• **DIRECTIVE**:
Can you return the records below exactly as they stand, but only from the first line through the one with "PITCH = math.atan((341.5 - HZ) / F)"?

• **LISTED RECORDS**:
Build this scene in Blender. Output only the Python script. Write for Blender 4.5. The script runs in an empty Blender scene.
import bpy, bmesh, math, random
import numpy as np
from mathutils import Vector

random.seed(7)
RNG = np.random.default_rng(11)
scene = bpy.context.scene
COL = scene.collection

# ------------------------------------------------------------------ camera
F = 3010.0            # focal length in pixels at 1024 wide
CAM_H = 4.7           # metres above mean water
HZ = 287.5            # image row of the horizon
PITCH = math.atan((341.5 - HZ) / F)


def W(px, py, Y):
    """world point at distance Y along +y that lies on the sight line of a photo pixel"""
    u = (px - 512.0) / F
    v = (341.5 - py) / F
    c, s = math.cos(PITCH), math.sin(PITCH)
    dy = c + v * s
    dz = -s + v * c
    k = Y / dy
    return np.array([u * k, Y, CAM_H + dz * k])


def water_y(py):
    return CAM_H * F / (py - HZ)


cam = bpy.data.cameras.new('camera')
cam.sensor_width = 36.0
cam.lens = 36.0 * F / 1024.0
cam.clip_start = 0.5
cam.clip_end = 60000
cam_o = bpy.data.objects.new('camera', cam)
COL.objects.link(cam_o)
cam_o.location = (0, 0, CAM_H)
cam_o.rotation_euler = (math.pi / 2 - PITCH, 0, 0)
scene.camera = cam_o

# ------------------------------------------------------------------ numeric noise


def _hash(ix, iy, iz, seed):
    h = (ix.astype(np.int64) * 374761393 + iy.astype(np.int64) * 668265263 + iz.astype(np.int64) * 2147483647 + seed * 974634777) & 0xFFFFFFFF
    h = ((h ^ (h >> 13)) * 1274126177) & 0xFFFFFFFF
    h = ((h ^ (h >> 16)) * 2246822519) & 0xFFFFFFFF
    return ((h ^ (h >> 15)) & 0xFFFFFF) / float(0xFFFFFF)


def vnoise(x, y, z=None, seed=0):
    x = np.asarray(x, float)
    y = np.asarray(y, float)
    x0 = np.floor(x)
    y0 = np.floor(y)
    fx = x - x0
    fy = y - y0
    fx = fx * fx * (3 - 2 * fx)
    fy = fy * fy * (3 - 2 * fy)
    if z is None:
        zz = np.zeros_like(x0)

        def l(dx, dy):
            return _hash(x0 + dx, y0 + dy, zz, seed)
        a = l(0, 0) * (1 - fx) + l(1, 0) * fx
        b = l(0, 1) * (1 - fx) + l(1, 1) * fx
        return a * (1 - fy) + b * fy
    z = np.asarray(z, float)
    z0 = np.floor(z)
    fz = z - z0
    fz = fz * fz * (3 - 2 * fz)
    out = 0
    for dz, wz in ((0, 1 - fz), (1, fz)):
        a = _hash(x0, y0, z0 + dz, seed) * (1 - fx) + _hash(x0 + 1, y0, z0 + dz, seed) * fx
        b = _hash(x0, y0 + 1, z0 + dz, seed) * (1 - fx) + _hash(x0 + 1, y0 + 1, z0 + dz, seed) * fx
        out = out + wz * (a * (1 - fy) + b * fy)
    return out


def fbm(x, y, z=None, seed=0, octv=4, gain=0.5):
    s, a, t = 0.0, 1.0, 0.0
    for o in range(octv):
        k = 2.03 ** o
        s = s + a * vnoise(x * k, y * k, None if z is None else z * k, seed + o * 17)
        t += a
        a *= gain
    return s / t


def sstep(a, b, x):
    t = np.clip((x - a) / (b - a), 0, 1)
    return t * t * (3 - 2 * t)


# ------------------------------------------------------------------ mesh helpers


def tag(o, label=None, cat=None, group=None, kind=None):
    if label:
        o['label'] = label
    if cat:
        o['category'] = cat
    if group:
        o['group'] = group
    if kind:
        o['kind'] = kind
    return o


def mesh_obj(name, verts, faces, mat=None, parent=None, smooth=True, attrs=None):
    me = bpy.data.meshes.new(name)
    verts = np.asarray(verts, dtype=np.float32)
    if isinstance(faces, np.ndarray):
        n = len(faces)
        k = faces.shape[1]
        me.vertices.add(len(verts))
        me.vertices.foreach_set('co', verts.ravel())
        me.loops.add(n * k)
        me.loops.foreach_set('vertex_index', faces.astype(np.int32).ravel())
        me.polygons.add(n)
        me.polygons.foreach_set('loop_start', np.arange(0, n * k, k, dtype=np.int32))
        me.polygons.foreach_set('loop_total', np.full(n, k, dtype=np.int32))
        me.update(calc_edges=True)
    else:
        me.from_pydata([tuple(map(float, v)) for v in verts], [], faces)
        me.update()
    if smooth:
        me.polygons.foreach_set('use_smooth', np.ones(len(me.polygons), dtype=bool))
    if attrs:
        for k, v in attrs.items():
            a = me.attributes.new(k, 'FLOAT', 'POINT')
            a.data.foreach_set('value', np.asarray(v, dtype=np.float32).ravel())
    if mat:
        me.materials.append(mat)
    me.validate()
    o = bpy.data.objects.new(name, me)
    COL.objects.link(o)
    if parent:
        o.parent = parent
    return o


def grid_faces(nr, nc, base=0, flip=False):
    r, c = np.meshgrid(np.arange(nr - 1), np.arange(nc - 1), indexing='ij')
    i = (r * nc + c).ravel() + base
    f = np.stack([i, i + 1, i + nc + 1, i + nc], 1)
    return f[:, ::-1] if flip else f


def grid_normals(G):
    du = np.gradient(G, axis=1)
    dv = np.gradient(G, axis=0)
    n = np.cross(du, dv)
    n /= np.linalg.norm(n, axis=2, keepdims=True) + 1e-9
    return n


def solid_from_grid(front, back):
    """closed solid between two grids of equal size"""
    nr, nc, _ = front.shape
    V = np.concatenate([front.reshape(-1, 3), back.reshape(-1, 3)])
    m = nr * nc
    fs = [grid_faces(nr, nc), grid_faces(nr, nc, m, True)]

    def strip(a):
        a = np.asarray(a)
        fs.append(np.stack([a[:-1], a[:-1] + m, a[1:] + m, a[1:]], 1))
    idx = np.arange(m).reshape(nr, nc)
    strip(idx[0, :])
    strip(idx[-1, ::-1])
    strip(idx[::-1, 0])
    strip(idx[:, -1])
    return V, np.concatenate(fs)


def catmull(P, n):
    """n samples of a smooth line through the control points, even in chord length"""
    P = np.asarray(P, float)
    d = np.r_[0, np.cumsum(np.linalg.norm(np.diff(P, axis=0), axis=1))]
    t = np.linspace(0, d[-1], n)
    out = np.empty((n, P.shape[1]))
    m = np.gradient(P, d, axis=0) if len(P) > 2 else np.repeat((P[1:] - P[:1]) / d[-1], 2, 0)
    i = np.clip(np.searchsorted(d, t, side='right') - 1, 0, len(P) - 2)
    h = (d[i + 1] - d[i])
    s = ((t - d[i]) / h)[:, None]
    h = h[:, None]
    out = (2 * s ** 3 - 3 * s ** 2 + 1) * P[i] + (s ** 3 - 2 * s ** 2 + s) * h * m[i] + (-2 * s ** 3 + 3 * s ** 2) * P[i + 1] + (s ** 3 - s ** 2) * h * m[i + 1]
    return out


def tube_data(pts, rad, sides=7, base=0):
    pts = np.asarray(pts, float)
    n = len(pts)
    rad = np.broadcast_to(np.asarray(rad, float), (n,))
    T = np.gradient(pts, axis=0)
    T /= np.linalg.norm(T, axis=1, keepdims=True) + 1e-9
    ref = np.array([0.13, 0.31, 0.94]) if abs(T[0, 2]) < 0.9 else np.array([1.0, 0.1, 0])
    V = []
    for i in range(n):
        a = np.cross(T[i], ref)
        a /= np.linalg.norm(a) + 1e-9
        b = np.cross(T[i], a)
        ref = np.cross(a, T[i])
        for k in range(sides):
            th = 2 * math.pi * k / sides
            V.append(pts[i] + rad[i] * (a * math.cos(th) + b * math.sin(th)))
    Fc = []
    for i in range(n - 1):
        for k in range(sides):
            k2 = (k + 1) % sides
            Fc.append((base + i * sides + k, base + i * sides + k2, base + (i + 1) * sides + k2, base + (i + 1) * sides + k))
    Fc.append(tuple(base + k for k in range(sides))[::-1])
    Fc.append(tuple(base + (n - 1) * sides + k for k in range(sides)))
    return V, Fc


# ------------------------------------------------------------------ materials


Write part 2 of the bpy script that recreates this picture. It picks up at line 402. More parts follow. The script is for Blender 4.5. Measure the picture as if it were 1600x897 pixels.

• **RESULT**:
Build this scene in Blender. Output only the Python script. Write for Blender 4.5. The script runs in an empty Blender scene.
import bpy, bmesh, math, random
import numpy as np
from mathutils import Vector

random.seed(7)
RNG = np.random.default_rng(11)
scene = bpy.context.scene
COL = scene.collection

# ------------------------------------------------------------------ camera
F = 3010.0            # focal length in pixels at 1024 wide
CAM_H = 4.7           # metres above mean water
HZ = 287.5            # image row of the horizon
PITCH = math.atan((341.5 - HZ) / F)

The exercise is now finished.